WHAT IS EXPECTED:
Collect all the lines that mention the word "uniform".

DATA SECTION:
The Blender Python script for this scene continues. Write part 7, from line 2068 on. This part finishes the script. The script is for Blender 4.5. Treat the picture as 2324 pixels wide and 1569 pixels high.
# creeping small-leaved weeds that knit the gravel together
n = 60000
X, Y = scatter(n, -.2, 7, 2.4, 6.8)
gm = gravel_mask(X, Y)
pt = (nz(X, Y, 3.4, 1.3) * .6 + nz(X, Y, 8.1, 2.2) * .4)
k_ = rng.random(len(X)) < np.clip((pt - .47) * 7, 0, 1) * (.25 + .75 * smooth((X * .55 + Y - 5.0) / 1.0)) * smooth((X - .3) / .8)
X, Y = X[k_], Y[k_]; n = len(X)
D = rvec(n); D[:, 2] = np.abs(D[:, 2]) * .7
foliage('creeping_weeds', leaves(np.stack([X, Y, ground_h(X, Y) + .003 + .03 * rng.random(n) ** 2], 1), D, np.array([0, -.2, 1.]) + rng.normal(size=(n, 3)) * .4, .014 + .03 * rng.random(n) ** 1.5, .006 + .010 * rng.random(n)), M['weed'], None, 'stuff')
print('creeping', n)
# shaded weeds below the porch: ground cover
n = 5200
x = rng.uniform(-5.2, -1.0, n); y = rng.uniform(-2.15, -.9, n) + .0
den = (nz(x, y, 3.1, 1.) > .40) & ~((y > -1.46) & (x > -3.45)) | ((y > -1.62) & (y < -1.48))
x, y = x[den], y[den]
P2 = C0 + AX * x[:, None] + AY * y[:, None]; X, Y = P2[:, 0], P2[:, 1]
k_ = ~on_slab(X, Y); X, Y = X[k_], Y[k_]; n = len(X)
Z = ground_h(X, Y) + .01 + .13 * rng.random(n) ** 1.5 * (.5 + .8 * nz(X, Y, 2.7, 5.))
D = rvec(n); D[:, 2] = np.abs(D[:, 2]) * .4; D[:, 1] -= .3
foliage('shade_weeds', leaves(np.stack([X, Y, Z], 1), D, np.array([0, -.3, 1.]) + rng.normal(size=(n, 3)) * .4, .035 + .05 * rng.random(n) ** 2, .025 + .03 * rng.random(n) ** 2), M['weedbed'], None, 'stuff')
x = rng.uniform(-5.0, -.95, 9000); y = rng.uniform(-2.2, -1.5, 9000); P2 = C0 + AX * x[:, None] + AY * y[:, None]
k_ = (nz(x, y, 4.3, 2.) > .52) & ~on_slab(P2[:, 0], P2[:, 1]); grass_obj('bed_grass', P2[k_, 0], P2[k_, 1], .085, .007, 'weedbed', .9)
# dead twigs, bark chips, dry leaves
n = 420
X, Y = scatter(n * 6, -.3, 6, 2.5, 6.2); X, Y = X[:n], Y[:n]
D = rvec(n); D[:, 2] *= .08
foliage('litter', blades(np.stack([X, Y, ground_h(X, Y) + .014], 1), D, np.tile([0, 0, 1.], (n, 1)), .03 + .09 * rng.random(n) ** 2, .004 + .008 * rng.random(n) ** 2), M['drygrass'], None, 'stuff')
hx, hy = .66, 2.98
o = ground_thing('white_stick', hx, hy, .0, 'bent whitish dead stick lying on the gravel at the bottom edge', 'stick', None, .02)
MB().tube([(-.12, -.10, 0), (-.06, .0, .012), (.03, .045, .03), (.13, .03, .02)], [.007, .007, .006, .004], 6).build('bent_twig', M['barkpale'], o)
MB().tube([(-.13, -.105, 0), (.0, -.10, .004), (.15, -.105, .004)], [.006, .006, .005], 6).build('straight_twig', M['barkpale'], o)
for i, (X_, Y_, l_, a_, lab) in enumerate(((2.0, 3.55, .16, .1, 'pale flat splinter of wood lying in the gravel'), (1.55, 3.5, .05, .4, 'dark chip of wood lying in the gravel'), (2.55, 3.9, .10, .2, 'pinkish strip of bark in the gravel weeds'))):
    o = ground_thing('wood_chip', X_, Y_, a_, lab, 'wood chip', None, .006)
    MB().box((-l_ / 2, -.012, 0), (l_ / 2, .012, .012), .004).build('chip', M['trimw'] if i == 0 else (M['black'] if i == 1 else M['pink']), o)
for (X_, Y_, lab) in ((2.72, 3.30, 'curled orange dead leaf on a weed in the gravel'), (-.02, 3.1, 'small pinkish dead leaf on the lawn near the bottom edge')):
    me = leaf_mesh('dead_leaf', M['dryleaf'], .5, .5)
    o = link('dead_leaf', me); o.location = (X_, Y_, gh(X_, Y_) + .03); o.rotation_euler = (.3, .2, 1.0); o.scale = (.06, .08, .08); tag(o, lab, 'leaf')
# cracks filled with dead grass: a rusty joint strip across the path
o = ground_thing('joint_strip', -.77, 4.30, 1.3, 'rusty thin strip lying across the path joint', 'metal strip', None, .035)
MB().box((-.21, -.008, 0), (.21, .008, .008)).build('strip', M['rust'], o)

FINISHED TASK:
x = rng.uniform(-5.2, -1.0, n); y = rng.uniform(-2.15, -.9, n) + .0
x = rng.uniform(-5.0, -.95, 9000); y = rng.uniform(-2.2, -1.5, 9000); P2 = C0 + AX * x[:, None] + AY * y[:, None]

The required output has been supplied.